Iron ore finished 2025 around US$105 a tonne, rising modestly in a year when most forecasts pointed to a decline. That resilience helped cushion miners from sharp falls in LNG, oil and thermal coal prices. Westpac’s December 2025 outlook argues that strength is unlikely to persist. Its economists forecast iron ore prices to fall about 20 per cent to roughly US$83 a tonne by the end of 2026.
The call rests squarely on demand trends in China. Westpac notes that Chinese steel production peaked in 2020 and has been trending lower since. Over the past year, output of both pig iron and crude steel has fallen sharply, while global steel utilisation rates have dropped. Despite this, Chinese iron ore imports have remained broadly flat, and domestic ore production has declined, contributing to rising port inventories relative to steel output.
Westpac also points to deteriorating economics for Chinese steelmakers. The cost of key inputs, including Australian iron ore and metallurgical coal, has continued to rise, while Chinese steel prices have fallen. This has created the widest gap between input costs and steel prices since mid-2024. In that earlier period, the imbalance was resolved through a sharp fall in iron ore and coal prices, a precedent Westpac says increases confidence in its current forecast.

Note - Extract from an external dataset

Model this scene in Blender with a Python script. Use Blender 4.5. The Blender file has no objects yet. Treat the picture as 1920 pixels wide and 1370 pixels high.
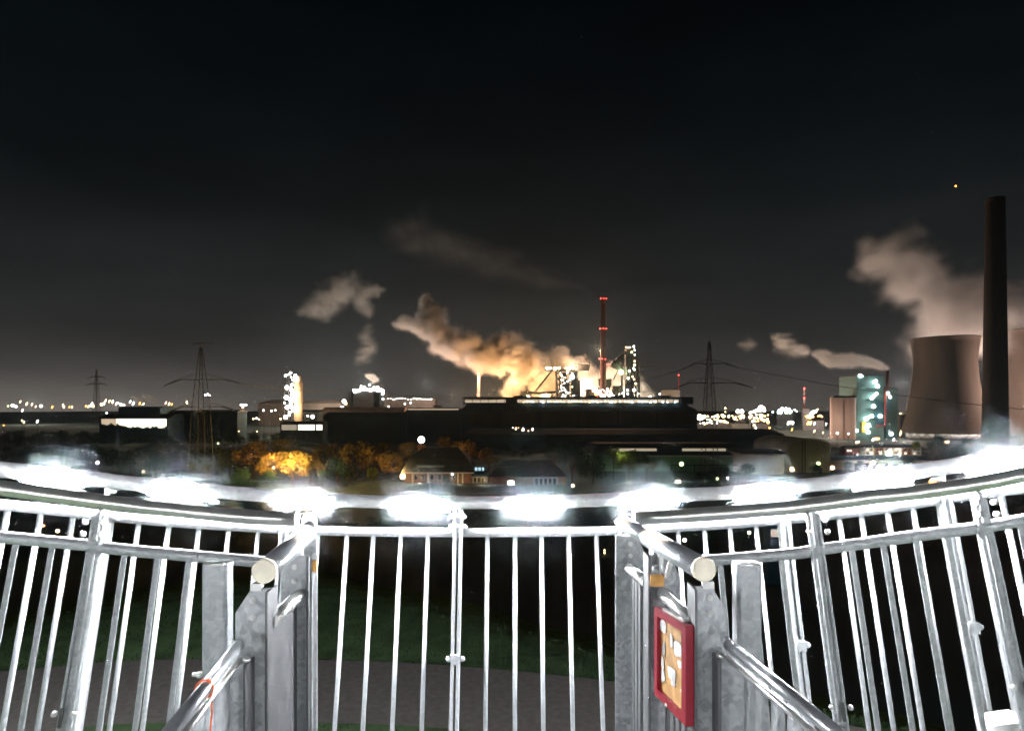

For Australia, the significance lies in iron ore’s outsized role in export earnings. A price correction of the scale Westpac expects would flow directly into lower realised prices for miners whose primary product is iron ore. The bank does not argue that demand is collapsing, but rather that supply, inventories and margins are misaligned after a year of unexpected price strength.
Westpac’s broader commodities outlook provides some context. While it expects its overall commodities index to ease only modestly by the end of 2026, iron ore is forecast to be the largest drag. Strength in gold and support for base metals such as copper and aluminium are expected to offset some of the weakness elsewhere.